Book Review: Deadly Kiss by Bob Bickford

"Deadly Kiss" by Bob Bickford is up for an award this year at ThrillerFest. He's been nominated for the Best First Novel category.  I wish him the best of luck. Bob is from the same publishing house as I am, and I know we're all cheering him on for success. 

“Deadly Kiss” grabbed me right from the synopsis. Decades of deaths can all be blamed on a stolen kiss that happened out back of a country store in Georgia in 1946. Mike has to follow the trail of secrets if he’s ever going to solve the mystery of what was silently haunting his father ever since he was a young boy.

We meet Mike on his island in a Canadian lake. He’s divorced, but in a complicated relationship with one of his neighbors—Molly. She is also divorced, but her ex-husband comes by every now and then to haunt her and stop Mike and Molly from being exclusive. Speaking of haunting…both of them can see ghosts. It’s not something that they talk about a lot, but it certainly helps them in their journey of discovery.

Angela—Mike’s ex-wife—calls and tells Mike that his father, Sam, is coming up to visit. They’ve been mostly estranged since the death of Mike and Angela’s daughter, though Sam has remained close to Angela. Mike’s not exactly anxious to reconcile with his father, who has always been distant, but Angela isn’t letting him get out of this. She says Sam is terrified, meek, and refuses to ever return home to Georgia.

Sam comes to stay on Mike’s island and struggles to explain exactly what it is that’s eating him up inside. He rambles a bit, straying from the point and often telling things out of order, as a scared old man is prone to do. Mike grows impatient and just wants to know the end of the story. Unfortunately, his father never gets to the point. He asks to be left alone for a moment to gather his thoughts, and he passes away on the spot.

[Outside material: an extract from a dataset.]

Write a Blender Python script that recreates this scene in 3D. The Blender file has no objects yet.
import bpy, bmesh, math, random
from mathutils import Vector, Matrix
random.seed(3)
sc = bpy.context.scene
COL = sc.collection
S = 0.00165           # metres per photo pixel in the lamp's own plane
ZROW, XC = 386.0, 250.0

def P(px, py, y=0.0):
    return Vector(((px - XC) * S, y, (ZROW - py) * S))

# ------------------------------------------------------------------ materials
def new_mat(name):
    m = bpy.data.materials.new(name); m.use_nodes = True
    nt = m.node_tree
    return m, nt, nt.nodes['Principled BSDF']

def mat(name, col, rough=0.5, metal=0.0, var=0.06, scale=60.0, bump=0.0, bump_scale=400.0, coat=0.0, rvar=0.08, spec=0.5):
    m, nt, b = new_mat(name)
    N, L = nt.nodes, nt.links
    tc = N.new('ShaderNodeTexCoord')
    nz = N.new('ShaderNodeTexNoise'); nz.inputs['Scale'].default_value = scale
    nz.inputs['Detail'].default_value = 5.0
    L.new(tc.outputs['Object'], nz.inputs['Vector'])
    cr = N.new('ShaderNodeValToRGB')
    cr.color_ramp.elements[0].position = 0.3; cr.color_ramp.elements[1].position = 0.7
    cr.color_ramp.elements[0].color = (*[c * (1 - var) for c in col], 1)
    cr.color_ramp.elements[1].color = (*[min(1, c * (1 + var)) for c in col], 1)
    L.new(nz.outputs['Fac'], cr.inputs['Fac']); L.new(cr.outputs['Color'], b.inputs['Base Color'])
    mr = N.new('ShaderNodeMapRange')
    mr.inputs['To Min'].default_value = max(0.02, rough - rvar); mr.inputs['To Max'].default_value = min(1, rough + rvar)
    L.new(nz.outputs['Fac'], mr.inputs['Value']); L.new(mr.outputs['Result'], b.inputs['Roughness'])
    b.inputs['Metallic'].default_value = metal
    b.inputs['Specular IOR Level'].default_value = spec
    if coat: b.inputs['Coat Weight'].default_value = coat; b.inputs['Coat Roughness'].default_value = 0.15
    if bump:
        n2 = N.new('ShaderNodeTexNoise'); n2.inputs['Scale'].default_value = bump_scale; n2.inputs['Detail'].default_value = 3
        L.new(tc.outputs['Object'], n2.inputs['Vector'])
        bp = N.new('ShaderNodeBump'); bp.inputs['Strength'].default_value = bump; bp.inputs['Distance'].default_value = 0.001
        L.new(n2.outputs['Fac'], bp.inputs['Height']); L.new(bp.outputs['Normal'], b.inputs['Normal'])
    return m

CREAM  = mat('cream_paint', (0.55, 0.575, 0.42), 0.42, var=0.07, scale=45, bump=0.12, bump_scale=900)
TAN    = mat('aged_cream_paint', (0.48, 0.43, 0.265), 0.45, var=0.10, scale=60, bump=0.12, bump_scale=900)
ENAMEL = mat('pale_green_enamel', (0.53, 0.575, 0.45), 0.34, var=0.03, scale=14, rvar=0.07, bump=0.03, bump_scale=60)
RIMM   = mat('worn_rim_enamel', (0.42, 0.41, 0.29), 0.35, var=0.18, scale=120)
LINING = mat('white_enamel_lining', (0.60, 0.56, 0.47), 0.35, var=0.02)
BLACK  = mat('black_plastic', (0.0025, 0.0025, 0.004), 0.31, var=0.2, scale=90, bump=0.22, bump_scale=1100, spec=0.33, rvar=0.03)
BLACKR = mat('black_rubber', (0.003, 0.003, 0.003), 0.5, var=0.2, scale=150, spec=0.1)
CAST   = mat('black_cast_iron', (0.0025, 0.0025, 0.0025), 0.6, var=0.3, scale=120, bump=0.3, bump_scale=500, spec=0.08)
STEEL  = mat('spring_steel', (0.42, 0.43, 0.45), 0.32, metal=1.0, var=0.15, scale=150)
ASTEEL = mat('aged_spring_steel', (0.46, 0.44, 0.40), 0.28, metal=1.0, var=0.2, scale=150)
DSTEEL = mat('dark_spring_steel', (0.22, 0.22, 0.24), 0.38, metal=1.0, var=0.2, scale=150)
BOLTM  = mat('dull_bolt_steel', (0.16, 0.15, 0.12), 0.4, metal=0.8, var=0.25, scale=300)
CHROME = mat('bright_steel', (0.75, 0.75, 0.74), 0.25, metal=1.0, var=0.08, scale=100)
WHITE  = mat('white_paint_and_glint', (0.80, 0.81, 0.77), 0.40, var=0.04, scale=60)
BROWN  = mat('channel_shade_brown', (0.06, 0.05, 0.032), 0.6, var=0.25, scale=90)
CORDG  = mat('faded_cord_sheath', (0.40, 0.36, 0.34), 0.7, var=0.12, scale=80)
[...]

Mike travels back to Georgia to settle his father’s affairs—empty the house, sell it, find out where his mother is buried, bury his father—but things can’t ever be as simple as they seem. He finds a dozen creepy messages on his father’s answering machine. Each one says, “I know what you did.” Actually, I can imagine that this could have been the title of the book. It gets said a lot, by many different characters, directed at several different people. But I really like the title of “Deadly Kiss.” It suits the book better than this frequent uttering.

Mike spends much of the book trying to uncover his father’s history and his part in the story of the deadly kiss that happened out back of Wanda Sutton’s father’s store. As the reader, we spend much of the book bouncing through time. Much like in “You Are One of Them” by Elliott Holt, the time jumps are not in linear order, but they are all clearly labeled. While this can make it hard to keep track of the order of past events, each flashback reveals only what it must. We hear the jumbled past in the same order that Mike does, which makes it all the more thrilling.

I blew through this book in less than a week because I just couldn’t put it down. Each twist and turn kept me on the edge of my seat. About halfway through, I was so into it that when a bombshell of a revelation dropped, I actually yelled, “Boom!” and scared the crap out of the cats who had been sleeping beside me on the couch.

I loved so much about this book. The character development is fantastic. Everyone’s motivations are there—by the end, there is no wondering of why did so-and-so do this? History and backgrounds are there, along with the complicated and genuine-feeling relationships between the various characters. There’s even a PI that I just love. She comments at one point about how her nicotine consumption doubled once she started trying to quit and I laughed out loud.

I would definitely recommend this book. Perhaps I’m biased since this is the only best debut novel nominee that I read this year, but “Deadly Kiss” totally deserves to win the Thriller Award.